*Written exercise*: Return the whole listing, keeping every character the same.

*Data provided*:
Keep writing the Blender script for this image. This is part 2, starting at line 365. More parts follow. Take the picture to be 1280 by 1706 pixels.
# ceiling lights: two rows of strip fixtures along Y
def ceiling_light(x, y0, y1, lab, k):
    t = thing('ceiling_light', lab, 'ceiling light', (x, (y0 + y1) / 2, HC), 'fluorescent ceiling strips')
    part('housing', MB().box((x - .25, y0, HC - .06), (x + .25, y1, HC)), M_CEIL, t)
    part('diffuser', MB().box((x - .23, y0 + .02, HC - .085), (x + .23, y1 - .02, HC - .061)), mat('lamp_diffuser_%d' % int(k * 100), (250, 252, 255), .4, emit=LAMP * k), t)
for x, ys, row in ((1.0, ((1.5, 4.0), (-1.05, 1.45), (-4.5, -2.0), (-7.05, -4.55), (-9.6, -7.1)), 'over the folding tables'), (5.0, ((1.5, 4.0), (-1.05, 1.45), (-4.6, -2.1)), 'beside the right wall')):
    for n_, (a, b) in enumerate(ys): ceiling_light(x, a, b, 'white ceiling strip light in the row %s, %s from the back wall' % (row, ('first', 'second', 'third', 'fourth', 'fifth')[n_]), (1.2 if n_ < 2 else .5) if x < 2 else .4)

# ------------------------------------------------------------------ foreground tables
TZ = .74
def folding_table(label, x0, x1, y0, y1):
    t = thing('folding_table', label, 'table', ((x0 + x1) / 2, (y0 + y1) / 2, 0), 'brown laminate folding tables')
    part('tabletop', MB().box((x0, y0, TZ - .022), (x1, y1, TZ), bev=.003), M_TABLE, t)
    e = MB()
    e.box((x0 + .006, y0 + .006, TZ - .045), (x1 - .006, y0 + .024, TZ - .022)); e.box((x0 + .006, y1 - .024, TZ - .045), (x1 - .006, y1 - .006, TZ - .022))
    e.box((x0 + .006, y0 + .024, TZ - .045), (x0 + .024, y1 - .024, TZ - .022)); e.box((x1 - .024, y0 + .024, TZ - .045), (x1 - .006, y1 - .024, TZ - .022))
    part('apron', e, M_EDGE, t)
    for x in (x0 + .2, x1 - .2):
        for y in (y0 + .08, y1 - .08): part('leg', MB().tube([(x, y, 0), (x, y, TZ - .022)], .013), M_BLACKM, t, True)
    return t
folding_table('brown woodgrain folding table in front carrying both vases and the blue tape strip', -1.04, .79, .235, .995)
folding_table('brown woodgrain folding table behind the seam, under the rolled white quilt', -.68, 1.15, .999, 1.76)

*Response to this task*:
Keep writing the Blender script for this image. This is part 2, starting at line 365. More parts follow. Take the picture to be 1280 by 1706 pixels.
# ceiling lights: two rows of strip fixtures along Y
def ceiling_light(x, y0, y1, lab, k):
    t = thing('ceiling_light', lab, 'ceiling light', (x, (y0 + y1) / 2, HC), 'fluorescent ceiling strips')
    part('housing', MB().box((x - .25, y0, HC - .06), (x + .25, y1, HC)), M_CEIL, t)
    part('diffuser', MB().box((x - .23, y0 + .02, HC - .085), (x + .23, y1 - .02, HC - .061)), mat('lamp_diffuser_%d' % int(k * 100), (250, 252, 255), .4, emit=LAMP * k), t)
for x, ys, row in ((1.0, ((1.5, 4.0), (-1.05, 1.45), (-4.5, -2.0), (-7.05, -4.55), (-9.6, -7.1)), 'over the folding tables'), (5.0, ((1.5, 4.0), (-1.05, 1.45), (-4.6, -2.1)), 'beside the right wall')):
    for n_, (a, b) in enumerate(ys): ceiling_light(x, a, b, 'white ceiling strip light in the row %s, %s from the back wall' % (row, ('first', 'second', 'third', 'fourth', 'fifth')[n_]), (1.2 if n_ < 2 else .5) if x < 2 else .4)

# ------------------------------------------------------------------ foreground tables
TZ = .74
def folding_table(label, x0, x1, y0, y1):
    t = thing('folding_table', label, 'table', ((x0 + x1) / 2, (y0 + y1) / 2, 0), 'brown laminate folding tables')
    part('tabletop', MB().box((x0, y0, TZ - .022), (x1, y1, TZ), bev=.003), M_TABLE, t)
    e = MB()
    e.box((x0 + .006, y0 + .006, TZ - .045), (x1 - .006, y0 + .024, TZ - .022)); e.box((x0 + .006, y1 - .024, TZ - .045), (x1 - .006, y1 - .006, TZ - .022))
    e.box((x0 + .006, y0 + .024, TZ - .045), (x0 + .024, y1 - .024, TZ - .022)); e.box((x1 - .024, y0 + .024, TZ - .045), (x1 - .006, y1 - .024, TZ - .022))
    part('apron', e, M_EDGE, t)
    for x in (x0 + .2, x1 - .2):
        for y in (y0 + .08, y1 - .08): part('leg', MB().tube([(x, y, 0), (x, y, TZ - .022)], .013), M_BLACKM, t, True)
    return t
folding_table('brown woodgrain folding table in front carrying both vases and the blue tape strip', -1.04, .79, .235, .995)
folding_table('brown woodgrain folding table behind the seam, under the rolled white quilt', -.68, 1.15, .999, 1.76)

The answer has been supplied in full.